JP McMahon: Size up some squash

Whether tiny or a two-hand job, this seasonal vegetable can be enjoyed many ways

In the west of Ireland, the word pumpkin is used to describe anything large and orange. Photograph: iStock

In the west of Ireland, the word pumpkin is used to describe anything large and orange. Photograph: iStock

 

What’s the difference between a pumpkin and a squash? Not much, it seems in the west of Ireland, where the word pumpkin seems to be used quite loosely to describe anything large and orange.

But what if it’s small and yellow? Is it then a-kind-of courgette? Who knows. All I know is that the taste is great. The smaller squash (I’m talking really small, you could fit five in the palm of your hand) can be eaten raw in a salad. They’re usually yellow or orange. I love them with sheep’s yogurt and buttermilk (as a light dressing), perhaps some roasted pumpkin or sunflower seeds for texture: crunch in a salad is important.
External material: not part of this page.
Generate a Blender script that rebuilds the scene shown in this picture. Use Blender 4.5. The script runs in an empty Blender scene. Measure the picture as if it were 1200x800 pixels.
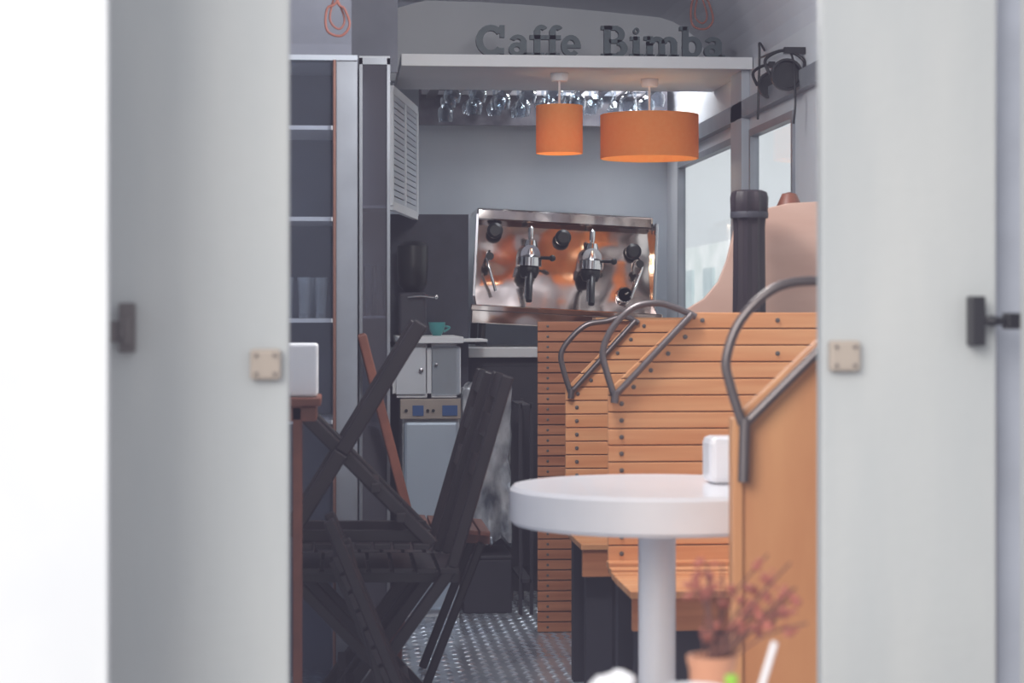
import bpy, bmesh, math, random
from mathutils import Vector, Matrix, noise
random.seed(4)
S=bpy.context.scene
COL=S.collection
S.view_settings.view_transform='Standard'
try:
    S.view_settings.use_curve_mapping=True
    cm=S.view_settings.curve_mapping
    for ch,b in ((0,.028),(1,.026),(2,.037)):
        cm.curves[ch].points[0].location=(0,b)
    cm.update()
except Exception as ex: print(ex)
TH=math.atan(200/2400); CT,ST=math.cos(TH),math.sin(TH); H=1.1
def W(px,py,Y):
    a=(px-600)/2400.; b=(370-py)/2400.
    dx=CT*a+ST; dy=-ST*a+CT
    return Vector((dx/dy*Y,Y,H+b/dy*Y))
def X(px,Y): return W(px,370,Y).x
def Z(py,Y,px=700): return W(px,py,Y).z
# ---------- materials
def lin(c):
    return tuple(((v/255.)/12.92 if v/255.<=.04045 else ((v/255.+.055)/1.055)**2.4) for v in c)+(1,)
def mat(name,c,rough=.5,metal=0,c2=None,scale=(8,8,8),nscale=1,bump=0,spec=.5,trans=0,detail=4,coat=0,bscale=None,bdist=.01):
    m=bpy.data.materials.new(name); m.use_nodes=True
    nt=m.node_tree; b=nt.nodes['Principled BSDF']
    b.inputs['Base Color'].default_value=lin(c)
    b.inputs['Roughness'].default_value=rough; b.inputs['Metallic'].default_value=metal
    b.inputs['Specular IOR Level'].default_value=spec
    b.inputs['Coat Weight'].default_value=coat
    if c2 is None: c2=tuple(max(0,v*.93) for v in c)
    tc=nt.nodes.new('ShaderNodeTexCoord'); mp=nt.nodes.new('ShaderNodeMapping')
    mp.inputs['Scale'].default_value=scale
    nz=nt.nodes.new('ShaderNodeTexNoise'); nz.inputs['Scale'].default_value=nscale; nz.inputs['Detail'].default_value=detail
    nt.links.new(tc.outputs['Object'],mp.inputs[0]); nt.links.new(mp.outputs[0],nz.inputs['Vector'])
    cr=nt.nodes.new('ShaderNodeValToRGB')
    cr.color_ramp.elements[0].position=.35; cr.color_ramp.elements[1].position=.65
    cr.color_ramp.elements[0].color=lin(c); cr.color_ramp.elements[1].color=lin(c2)
    nt.links.new(nz.outputs['Fac'],cr.inputs[0]); nt.links.new(cr.outputs[0],b.inputs['Base Color'])
    if bump:
        bp=nt.nodes.new('ShaderNodeBump'); bp.inputs['Strength'].default_value=bump; bp.inputs['Distance'].default_value=bdist
        src=nz
        if bscale:
            src=nt.nodes.new('ShaderNodeTexNoise'); src.inputs['Scale'].default_value=bscale; src.inputs['Detail'].default_value=0.5; nt.links.new(tc.outputs['Object'],src.inputs['Vector'])
        nt.links.new(src.outputs['Fac'],bp.inputs['Height']); nt.links.new(bp.outputs[0],b.inputs['Normal'])
    return m
def glassmat(name,tint=(225,232,238),fac=.75,sheen_mix=0,sheen_col=(190,196,206)):
    m=bpy.data.materials.new(name); m.use_nodes=True; nt=m.node_tree
    for n in list(nt.nodes): nt.nodes.remove(n)
    o=nt.nodes.new('ShaderNodeOutputMaterial'); t=nt.nodes.new('ShaderNodeBsdfTransparent'); g=nt.nodes.new('ShaderNodeBsdfGlossy')
    t.inputs[0].default_value=lin(tint); g.inputs['Roughness'].default_value=.06
    lw=nt.nodes.new('ShaderNodeLayerWeight'); lw.inputs[0].default_value=fac
    mx=nt.nodes.new('ShaderNodeMixShader')
    nt.links.new(lw.outputs['Facing'],mx.inputs[0]); nt.links.new(t.outputs[0],mx.inputs[1]); nt.links.new(g.outputs[0],mx.inputs[2])
    out=mx.outputs[0]
    if sheen_mix:  # pale diffuse colour stands in for reflections and lifts dark glass
        d=nt.nodes.new('ShaderNodeBsdfDiffuse'); d.inputs[0].default_value=lin(sheen_col); m2=nt.nodes.new('ShaderNodeMixShader'); m2.inputs[0].default_value=sheen_mix
        nt.links.new(out,m2.inputs[1]); nt.links.new(d.outputs[0],m2.inputs[2]); out=m2.outputs[0]
    nt.links.new(out,o.inputs[0])
    return m
M_white=mat('white_paint',(236,236,238),.5,c2=(228,229,233),nscale=1,scale=(3,3,3))
M_door=mat('door_paint',(188,189,189),.55,c2=(176,179,181),scale=(6,6,1.2),bump=.05,bscale=60)
M_wall=mat('interior_paint',(188,193,202),.6,c2=(176,183,193),scale=(2,2,2))
M_wallw=mat('pale_paint',(220,222,227),.6,c2=(208,212,218),scale=(2,2,2))
M_wallb=mat('back_wall_paint',(194,200,207),.6,c2=(180,187,196),scale=(2,2,2))
M_ceil=mat('ceiling_paint',(212,214,221),.6,c2=(200,203,212),scale=(2,2,2))
M_gray=mat('gray_metal',(146,150,158),.4,.3)
M_dgray=mat('dark_gray',(58,57,66),.6)
M_dk=mat('dark_panel',(48,47,58),.5)
M_slat=mat('varnished_slat_wood',(228,168,120),.42,c2=(212,142,94),scale=(1.5,20,26),coat=.12,bump=.05)
M_slatd=mat('slat_wood_dark',(206,138,98),.42,c2=(176,108,72),scale=(1.5,20,30))
M_ply=mat('orange_plywood',(208,150,104),.45,c2=(190,128,86),scale=(5,5,1.2),nscale=1.5,detail=8)
M_plyp=mat('pale_plywood',(210,174,158),.5,c2=(198,160,144),scale=(3,3,10))
M_back=mat('backing_wood',(140,86,60),.7)
M_dark=mat('dark_stained_wood',(18,11,17),.42,c2=(28,20,25),scale=(10,10,10))
M_brown=mat('reddish_brown_wood',(132,78,60),.45,c2=(108,62,48),scale=(10,10,10))
M_steel=mat('brushed_steel',(168,166,170),.3,.9)
M_tube=mat('handle_steel',(120,112,112),.32,.7)
M_chrome=mat('chrome',(222,212,208),.1,1,c2=(186,166,156),scale=(4,4,4),bump=.7,bscale=7,bdist=.011)  # darker warm blotches in the colour imitate broken reflections
M_chrome2=mat('polished_chrome',(215,212,214),.1,1)
M_black=mat('black_plastic',(20,20,24),.4)
M_letter=mat('sign_paint',(76,89,95),.5)
M_table=mat('white_laminate',(240,238,242),.3,c2=(234,233,238),coat=.3)
M_glass=glassmat('clear_glass',fac=.35,sheen_mix=.02)
M_glassb=glassmat('tumbler_glass',(235,240,244),fac=.45,sheen_mix=.2,sheen_col=(225,232,238))
M_wglass=glassmat('window_glass',(250,252,252),.06)
M_cglass=glassmat('cabinet_glass',(215,218,226),.25,sheen_mix=.2,sheen_col=(156,152,160))
M_beige=mat('beige_plastic',(176,162,150),.5)
M_latch=mat('worn_latch_metal',(112,106,104),.45,.6)
M_cord=mat('dark_red_cord',(124,70,58),.6)
M_copper=mat('copper_pipe',(142,104,92),.35,.5)
M_foil=mat('clear_plastic_wrap',(222,226,232),.16,.2,c2=(100,106,116),scale=(9,9,5),nscale=1.6,bump=1,bscale=16,bdist=.02)
M_fr=mat('fridge_enamel',(190,202,214),.3,.25,c2=(176,190,204),scale=(2,2,1))
M_blue=mat('blue_panel',(52,92,150),.4)
M_teal=mat('teal_glaze',(70,150,150),.3)
M_flower=mat('dried_petals',(176,100,84),.7,c2=(140,74,62),scale=(40,40,40))
M_stem=mat('dried_stem',(110,70,60),.7)
M_terr=mat('terracotta',(200,140,108),.7)
M_green=mat('green_plastic',(150,200,60),.5)
M_rubber=mat('dial_face',(235,230,222),.4)
M_plate=mat('tread_plate_metal',(214,222,232),.2,.5,c2=(182,192,206),scale=(5,5,5))
M_umb=mat('parasol_cover',(36,28,36),.5,c2=(48,38,44),scale=(30,30,2))
M_ground=mat('pavement',(150,148,146),.9,c2=(130,128,128),scale=(2,2,2))
M_ext=mat('exterior_render',(252,252,252),.8,c2=(226,232,230),scale=(.9,.9,1.6),nscale=1.6)
def shademat():
    m=bpy.data.materials.new('orange_fabric'); m.use_nodes=True; nt=m.node_tree
    b=nt.nodes['Principled BSDF']; o=nt.nodes['Material Output']
    tc=nt.nodes.new('ShaderNodeTexCoord'); nz=nt.nodes.new('ShaderNodeTexNoise'); nz.inputs['Scale'].default_value=60
    cr=nt.nodes.new('ShaderNodeValToRGB'); cr.color_ramp.elements[0].color=lin((252,166,88)); cr.color_ramp.elements[1].color=lin((255,184,110))
    nt.links.new(tc.outputs['Object'],nz.inputs[0]); nt.links.new(nz.outputs[0],cr.inputs[0]); nt.links.new(cr.outputs[0],b.inputs['Base Color'])
    b.inputs['Roughness'].default_value=.8
    t=nt.nodes.new('ShaderNodeBsdfTranslucent'); nt.links.new(cr.outputs[0],t.inputs[0])
    mx=nt.nodes.new('ShaderNodeMixShader'); mx.inputs[0].default_value=.3
    nt.links.new(b.outputs[0],mx.inputs[1]); nt.links.new(t.outputs[0],mx.inputs[2]); nt.links.new(mx.outputs[0],o.inputs[0])
    return m
M_shade=shademat()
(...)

The slightly larger squash (one fits in your hand) need to be cooked and I find roasting them is the best way. Simply quarter them, season with oil and salt and roast at 200 degrees Celsius for 25 minutes, until charred and tender. Of course, you can add red onions in with them while they are roasting and then scatter the whole dish with a nice Irish-style feta cheese (such as St Tola).

Seeds would be good here too, or maybe nuts. If you can get your hands on some fresh Irish hazelnuts, then you’re in for a treat. We’re getting some from Co Clare at the moment, from foragers called Thalli Foods and they’re really wonderful. I never knew Irish hazelnuts growing up and it’s a real pity we don’t get out there and pick them more often. It’s a nice thing to do with the kids on a Sunday, if you know where the hazel trees are located.

How to cook squash and chorizo soup

Really large squash (that take two hands to carry) are best for soup. Years ago in Cava, we made a chorizo and squash soup that everyone loved. Here’s how to cook it: fry one diced onion and one minced garlic clove in 50g of butter. Add 200g of diced cooking chorizo and then some peeled and diced squash. Cover the lot with chicken stock and add a few sprigs of fresh thyme. When the squash is tender, add 200ml of cream and blend until smooth.